Backstory and Brief History

Community wealth building (CWB) has a rich history, inspired by global movements to address economic inequalities – from the modern cooperative endeavors of Ujamaa in Tanzania and the Mondragon Cooperatives in the Basque Coast of Spain, through European welfarism and socialism to the laboratories of democracy in the US that bubbled up during the New Deal to become our social security system. 

More recently, in the US, CWB connects back to economic justice activities of the Civil Rights era and the following War on Poverty.  In 1967, Dr. Martin Luther King, Jr. famously noted: “When…profit motives and property rights are considered more important than people the giant triplets of racism, economic exploitation and militarism are incapable of being conquered.”  King observed that racial integration by itself would not be enough; without change to the economic system itself, he would simply be “integrating my people into a burning house.”  He saw that to achieve true equality, every person needed to control their own economic future – and have a meaningful stake in the wealth we collectively create.

In the years that followed, movements for collective ownership and a more democratic economy grew at a local and national level. Activists including Gar Alperovitz, the future co-founder of TDC, pushed for federal legislation through the Community Self-Determination Act (CSDA) – urging Congress to authorize community-controlled organizations that would supplement social services.
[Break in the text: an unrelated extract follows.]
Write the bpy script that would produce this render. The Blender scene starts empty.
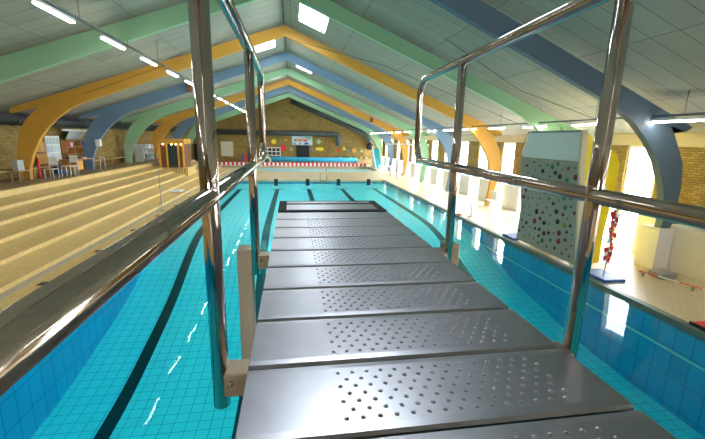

Game-changing ideas like Community Land Trusts (CLTs), community development banks, and worker-owned businesses organically sprung to life in communities ranging from Georgia and Ohio to the Pacific Northwest.

These individual, one-off successes were never amplified and replicated at scale. Despite the abiding need, through the 1970s to the 1990s, the American political establishment lacked the will and desire to deliver the radical jolt to the system. Liberal politicians and organizations largely remained committed to orthodox economic thinking, and the conventional social democratic framework ultimately gave way to neoliberalism – a globalized, deregulated system designed to maximize profit and shareholder dividend. This increase in corporate influence has stymied and undermined efforts to democratize our economy ever since.